Objective:
Print the lines beginning with the one that contains "Write part 5" and ending with the one that contains "m_, 'black', bk)", exactly, both included, and no other lines.

Material for the task:
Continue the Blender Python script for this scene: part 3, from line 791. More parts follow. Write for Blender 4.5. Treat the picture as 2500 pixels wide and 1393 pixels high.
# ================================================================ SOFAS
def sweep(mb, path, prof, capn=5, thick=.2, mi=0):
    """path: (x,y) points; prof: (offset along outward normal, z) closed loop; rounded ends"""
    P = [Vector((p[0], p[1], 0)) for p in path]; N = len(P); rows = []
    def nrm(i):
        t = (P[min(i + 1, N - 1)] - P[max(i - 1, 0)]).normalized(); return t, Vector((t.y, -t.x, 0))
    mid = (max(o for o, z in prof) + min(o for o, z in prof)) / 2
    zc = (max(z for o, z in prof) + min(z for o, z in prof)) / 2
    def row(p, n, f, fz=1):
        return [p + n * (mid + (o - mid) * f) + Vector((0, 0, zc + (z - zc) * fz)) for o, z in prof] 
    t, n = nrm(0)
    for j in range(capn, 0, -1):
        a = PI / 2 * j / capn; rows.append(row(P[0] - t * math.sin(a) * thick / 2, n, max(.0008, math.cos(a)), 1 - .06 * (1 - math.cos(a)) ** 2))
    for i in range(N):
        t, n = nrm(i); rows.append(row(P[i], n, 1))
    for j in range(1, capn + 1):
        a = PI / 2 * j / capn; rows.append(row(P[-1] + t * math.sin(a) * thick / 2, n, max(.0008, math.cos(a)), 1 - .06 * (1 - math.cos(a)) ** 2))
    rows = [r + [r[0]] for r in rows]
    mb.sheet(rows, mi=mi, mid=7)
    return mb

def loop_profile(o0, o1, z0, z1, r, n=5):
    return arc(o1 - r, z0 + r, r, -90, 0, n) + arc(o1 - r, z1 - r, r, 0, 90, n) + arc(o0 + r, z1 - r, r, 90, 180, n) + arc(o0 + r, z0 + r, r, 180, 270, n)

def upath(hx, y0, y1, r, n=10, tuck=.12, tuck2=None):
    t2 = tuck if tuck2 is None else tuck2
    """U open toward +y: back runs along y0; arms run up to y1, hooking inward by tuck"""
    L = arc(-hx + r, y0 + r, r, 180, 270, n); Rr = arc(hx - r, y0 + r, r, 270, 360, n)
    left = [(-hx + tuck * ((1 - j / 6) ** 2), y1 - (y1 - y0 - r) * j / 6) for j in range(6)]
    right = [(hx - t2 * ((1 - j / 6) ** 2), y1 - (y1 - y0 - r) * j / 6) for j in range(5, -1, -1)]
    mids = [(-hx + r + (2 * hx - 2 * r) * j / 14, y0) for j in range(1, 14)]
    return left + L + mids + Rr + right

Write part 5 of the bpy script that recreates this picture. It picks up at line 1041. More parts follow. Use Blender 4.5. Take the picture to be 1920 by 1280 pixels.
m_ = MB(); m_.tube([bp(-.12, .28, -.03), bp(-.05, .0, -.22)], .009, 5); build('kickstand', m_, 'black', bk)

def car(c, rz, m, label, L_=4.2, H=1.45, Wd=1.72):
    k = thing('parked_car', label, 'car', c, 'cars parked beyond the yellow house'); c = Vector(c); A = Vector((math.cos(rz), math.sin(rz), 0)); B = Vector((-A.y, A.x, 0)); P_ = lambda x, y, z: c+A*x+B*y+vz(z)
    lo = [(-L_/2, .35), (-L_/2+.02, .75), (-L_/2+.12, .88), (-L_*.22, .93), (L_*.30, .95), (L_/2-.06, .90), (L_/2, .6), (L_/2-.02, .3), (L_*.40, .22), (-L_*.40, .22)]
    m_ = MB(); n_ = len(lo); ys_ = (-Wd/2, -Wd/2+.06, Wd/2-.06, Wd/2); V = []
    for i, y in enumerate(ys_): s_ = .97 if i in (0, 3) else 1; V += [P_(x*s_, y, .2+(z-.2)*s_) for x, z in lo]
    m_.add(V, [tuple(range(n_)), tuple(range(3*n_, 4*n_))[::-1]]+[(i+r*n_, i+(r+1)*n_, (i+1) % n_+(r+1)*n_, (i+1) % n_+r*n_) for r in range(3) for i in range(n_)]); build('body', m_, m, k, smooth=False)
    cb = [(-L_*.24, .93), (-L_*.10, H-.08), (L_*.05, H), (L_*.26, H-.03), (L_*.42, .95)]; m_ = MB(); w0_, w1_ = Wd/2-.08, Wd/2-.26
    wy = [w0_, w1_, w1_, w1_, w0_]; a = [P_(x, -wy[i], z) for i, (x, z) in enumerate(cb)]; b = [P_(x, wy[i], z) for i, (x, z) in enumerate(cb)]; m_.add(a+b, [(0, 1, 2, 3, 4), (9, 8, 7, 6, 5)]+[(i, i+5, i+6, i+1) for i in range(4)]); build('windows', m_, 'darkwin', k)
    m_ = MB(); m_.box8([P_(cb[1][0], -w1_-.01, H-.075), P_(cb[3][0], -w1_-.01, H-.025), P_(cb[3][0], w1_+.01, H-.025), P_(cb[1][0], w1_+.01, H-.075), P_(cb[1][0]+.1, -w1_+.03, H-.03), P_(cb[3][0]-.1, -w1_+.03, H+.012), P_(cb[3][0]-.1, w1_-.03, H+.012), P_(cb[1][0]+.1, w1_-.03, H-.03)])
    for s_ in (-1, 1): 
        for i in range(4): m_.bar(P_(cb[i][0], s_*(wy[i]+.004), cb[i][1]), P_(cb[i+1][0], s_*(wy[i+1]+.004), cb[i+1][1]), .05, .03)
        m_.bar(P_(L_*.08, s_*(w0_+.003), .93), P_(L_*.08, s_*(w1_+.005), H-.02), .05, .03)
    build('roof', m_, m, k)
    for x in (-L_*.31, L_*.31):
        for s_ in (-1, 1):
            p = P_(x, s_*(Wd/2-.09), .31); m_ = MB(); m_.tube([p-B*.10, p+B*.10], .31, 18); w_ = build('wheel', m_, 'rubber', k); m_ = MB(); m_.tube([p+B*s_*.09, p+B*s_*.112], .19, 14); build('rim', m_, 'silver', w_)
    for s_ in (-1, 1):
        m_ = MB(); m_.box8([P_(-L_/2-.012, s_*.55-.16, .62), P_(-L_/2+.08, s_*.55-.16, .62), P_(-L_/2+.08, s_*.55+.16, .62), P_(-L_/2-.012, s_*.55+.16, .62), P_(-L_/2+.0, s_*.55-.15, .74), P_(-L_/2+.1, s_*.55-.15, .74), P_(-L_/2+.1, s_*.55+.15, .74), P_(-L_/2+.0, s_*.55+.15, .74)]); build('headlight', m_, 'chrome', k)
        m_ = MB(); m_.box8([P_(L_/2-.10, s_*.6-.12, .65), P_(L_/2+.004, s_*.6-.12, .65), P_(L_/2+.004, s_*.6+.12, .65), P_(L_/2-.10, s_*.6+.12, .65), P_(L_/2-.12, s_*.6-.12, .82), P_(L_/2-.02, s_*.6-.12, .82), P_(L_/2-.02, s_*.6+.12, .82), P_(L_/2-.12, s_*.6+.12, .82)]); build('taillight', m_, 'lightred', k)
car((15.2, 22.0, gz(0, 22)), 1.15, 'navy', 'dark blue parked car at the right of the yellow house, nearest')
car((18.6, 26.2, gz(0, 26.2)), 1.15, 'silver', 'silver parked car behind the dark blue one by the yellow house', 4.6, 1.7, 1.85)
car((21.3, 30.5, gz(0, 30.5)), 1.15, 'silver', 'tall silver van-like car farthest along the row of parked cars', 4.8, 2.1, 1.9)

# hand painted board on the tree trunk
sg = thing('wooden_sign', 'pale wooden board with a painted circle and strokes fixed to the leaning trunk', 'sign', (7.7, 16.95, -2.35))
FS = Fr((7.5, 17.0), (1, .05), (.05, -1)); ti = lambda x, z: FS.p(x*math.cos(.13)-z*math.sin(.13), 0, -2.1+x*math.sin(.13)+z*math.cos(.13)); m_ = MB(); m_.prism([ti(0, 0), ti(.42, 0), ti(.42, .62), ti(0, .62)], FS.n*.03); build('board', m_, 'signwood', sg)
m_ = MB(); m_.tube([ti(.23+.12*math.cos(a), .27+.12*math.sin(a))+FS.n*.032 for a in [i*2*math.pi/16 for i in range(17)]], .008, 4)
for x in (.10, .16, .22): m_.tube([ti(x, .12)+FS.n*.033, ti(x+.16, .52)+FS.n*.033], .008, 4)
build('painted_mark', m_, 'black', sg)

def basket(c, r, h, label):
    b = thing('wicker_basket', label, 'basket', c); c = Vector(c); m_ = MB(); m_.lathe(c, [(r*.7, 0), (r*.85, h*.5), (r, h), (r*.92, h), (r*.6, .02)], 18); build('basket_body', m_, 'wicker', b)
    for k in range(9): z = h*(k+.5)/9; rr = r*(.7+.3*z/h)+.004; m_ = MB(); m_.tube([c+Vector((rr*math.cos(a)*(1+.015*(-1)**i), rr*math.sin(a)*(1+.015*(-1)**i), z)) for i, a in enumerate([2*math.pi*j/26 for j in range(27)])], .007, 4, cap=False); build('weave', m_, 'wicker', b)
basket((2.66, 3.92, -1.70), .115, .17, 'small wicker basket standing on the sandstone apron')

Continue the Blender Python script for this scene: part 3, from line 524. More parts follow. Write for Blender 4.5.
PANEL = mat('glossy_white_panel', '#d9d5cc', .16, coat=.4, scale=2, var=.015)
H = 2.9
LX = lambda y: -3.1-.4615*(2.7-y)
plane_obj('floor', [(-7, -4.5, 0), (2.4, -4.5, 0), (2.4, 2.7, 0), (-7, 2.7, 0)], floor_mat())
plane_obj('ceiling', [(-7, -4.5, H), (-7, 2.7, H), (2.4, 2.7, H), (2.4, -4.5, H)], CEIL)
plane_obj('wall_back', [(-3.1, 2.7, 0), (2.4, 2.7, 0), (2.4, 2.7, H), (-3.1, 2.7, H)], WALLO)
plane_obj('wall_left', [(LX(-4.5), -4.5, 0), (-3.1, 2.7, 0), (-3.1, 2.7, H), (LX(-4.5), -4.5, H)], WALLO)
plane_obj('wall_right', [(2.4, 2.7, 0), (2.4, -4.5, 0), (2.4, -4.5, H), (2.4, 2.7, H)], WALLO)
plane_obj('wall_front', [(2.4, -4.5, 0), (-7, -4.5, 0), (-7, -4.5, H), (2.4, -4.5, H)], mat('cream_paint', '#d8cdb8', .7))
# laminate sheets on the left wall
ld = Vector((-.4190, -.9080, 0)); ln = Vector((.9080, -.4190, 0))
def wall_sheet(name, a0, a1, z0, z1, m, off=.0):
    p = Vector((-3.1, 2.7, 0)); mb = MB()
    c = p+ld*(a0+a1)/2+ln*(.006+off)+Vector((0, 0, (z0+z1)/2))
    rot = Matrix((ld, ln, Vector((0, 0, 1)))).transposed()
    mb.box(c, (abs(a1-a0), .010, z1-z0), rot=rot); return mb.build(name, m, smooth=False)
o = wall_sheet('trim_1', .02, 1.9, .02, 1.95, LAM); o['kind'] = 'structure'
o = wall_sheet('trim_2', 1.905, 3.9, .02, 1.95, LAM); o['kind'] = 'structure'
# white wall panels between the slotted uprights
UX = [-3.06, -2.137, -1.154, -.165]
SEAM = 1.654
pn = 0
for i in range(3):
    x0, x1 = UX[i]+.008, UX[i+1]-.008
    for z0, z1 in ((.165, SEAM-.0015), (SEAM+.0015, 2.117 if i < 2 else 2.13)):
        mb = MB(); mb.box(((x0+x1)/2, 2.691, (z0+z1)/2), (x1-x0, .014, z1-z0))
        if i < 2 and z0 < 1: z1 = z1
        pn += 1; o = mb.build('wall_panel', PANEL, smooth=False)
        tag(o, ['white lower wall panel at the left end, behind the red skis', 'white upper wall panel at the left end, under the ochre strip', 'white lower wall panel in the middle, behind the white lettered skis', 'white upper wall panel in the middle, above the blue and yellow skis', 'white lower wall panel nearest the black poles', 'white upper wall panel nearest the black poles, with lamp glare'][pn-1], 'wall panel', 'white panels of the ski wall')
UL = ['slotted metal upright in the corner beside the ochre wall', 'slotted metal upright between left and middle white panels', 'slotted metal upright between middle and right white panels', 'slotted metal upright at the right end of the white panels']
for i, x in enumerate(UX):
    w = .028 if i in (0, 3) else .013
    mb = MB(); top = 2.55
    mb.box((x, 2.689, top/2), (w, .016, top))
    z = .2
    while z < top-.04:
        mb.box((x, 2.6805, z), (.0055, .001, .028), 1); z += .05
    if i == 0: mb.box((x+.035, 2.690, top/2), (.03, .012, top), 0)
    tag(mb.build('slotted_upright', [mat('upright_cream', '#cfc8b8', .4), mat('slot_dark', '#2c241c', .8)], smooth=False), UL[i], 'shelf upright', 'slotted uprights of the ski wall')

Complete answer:
Write part 5 of the bpy script that recreates this picture. It picks up at line 1041. More parts follow. Use Blender 4.5. Take the picture to be 1920 by 1280 pixels.
m_ = MB(); m_.tube([bp(-.12, .28, -.03), bp(-.05, .0, -.22)], .009, 5); build('kickstand', m_, 'black', bk)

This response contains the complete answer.